Looking back

Exactly two years ago, I began this thing called law school. I didn''t have much time to prepare myself for the switch, as I had returned from living overseas just a few days before orientation. So I dove in, head first.

As I begin my final year of law at Osgoode Hall Law School, I find myself thinking back to that week with a strange nostalgia. Emotionally, I was somewhere between excited and nervous. However, when I recall my expectations for this degree, I realize now I was very naive.

While applying to law school, I didn't really do the thorough research I know many applicants do. I never went to open houses, I didn't reach out to student ambassadors, and I didn't compile a long pros and cons list comparing different law schools. I just knew I wanted to live in Ontario close to my family and I wanted to study law in a good school with experiential education opportunities. I applied to only three schools and luckily my top choice accepted me.

I was very naive about what law school entailed on a day-to-day basis, although I felt committed to the pursuit. True, this naiveté might be due in part to applying while living abroad. Whatever the reason, I expected an extended master's degree where my metaphorically beret-capped classmates and I would discuss legislation in place of anthropological phenomenology. That seemed somehow more familiar to me (or at least more expected of education beyond undergrad).

That impression changed pretty quickly. I realized lawyers are more like the engineers of the arts rather than the philosophers. Law school hit me like a ton of bricks.

In hindsight, there are a few key lessons I wish I knew before beginning. Some might sound discouraging, but, at this point, my realism is about expectation-setting rather than false hope.

Law school will be the toughest thing you've done yet
I think it is safe to say that most law students are used to working hard and doing well because of it. I remember acknowledging that law would be difficult, but not worrying too much about it. I had overcome some significant intellectual obstacles in the past and it worked out OK. I didn't really realize that in law school, you work harder than you ever have because it is totally new.

1L is the highest, steepest hill you've ever had to climb
Law school overall is difficult, but first year is by far the worst. The learning curve is steep as ever and you feel like you’re trudging uphill the whole way. I'm glad I stuck it out though because a lot of great opportunities were borne out of that year and the one that followed was way better.

Law school is like high school all over again
I really didn't expect this part, yet if I had thought about it, I wouldn't be surprised. A small graduating class all in the same building every day for three years? The dynamics are similar to high school — there are cliques, there are politics, but there are also lots of opportunities to get involved. I was a real extracurricular keener in high school and I guess I can say the same about law school.

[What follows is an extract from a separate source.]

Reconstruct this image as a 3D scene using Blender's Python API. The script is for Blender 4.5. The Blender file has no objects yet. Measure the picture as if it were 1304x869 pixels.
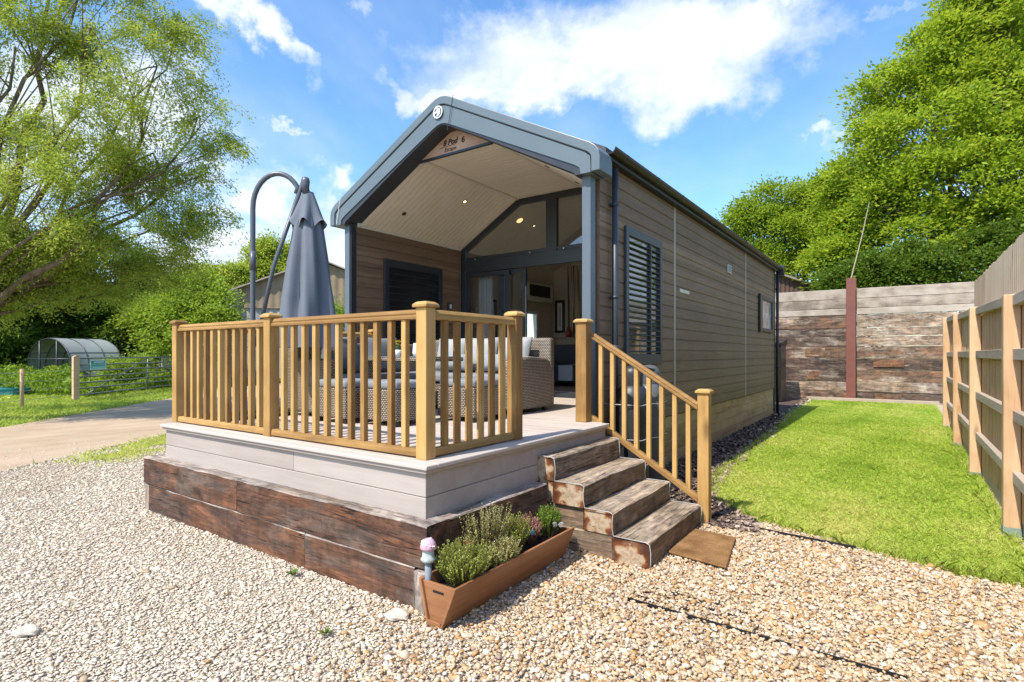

For better or worse, prepare yourself for this.

It's OK to take a day off
I've emphasized how hard law school is, especially first year, but it is also important to remember to step back and take some time for yourself. It is impossible to exert so much energy and focus without replenishing it. I made this mistake in first year and I paid the price. I worked all the time and felt guilty when I wasn't, but it didn't result in straight As as I hoped. I was utterly exhausted by the end and barely functioning. I wish I had let myself off the hook and taken a day off every once in a while.

If you bomb an exam, you'll still get a summer job . . . and an articling job . . . and even become partner one day
The emphasis on marks in law school is intense and sometimes suffocating. Not only is a low mark a blow to the ego, but all of a sudden that C is now imprinted on your transcript for all future employers to see. While it is true that some firms really look at grades and make decisions based on them, that's not true for all. Some won't care and you can still be successful in spite of it.
Speak to as many legal professionals as possible early on
In order to counteract the pressure I was feeling in first year, I tried to meet as many lawyers and legal professionals as I could. I wanted to get concrete examples of what a career might look like after these three years in the Os bubble. It really gave me some perspective and direction. That might have been the smartest move I made in first year because I feel so much more at ease about the future now.
Make friends with upper-years
Not only are upper-year students more relaxed, they're often willing to help you out. One of the best things about law is the commitment to mentorship, formally or informally. It's reassuring to speak to people who are familiar with law school challenges, but aren't as terrified or stressed as your 1L peers. They are also very helpful come exam time when you're scrambling for summaries to help you make sense of restitution or federalism. My few 2L and 3L pals were fantastic supports. I just wish I made the effort to get to know more of them earlier on.
Stay involved with your non-law circles
Sometimes you need a break from the law world. Even if you don't particularly like law school, you'll find it's all you talk about. Really. Non-law friends and family will bring you back down to earth.

You can take risks in law school
The road less travelled can lead you to success as well! This is the most important lesson I have learned since I began two years ago. There is something about law school that is very conformist and conventional. Some describe it as structure and find it very helpful. Personally, I found that my interests went against the grain quite a bit and some of my choices were met with skepticism. Despite the pressure I felt, I stuck to my guns and it's working out.

Of course, everyone's realities and experiences are different, so I can’t say with authority that these retrospective lessons will apply across the board. But the one thing I can say with greater certainty is that law school will push your boundaries in more ways than you can imagine. And you can retain your humanity and ambitions in spite of it.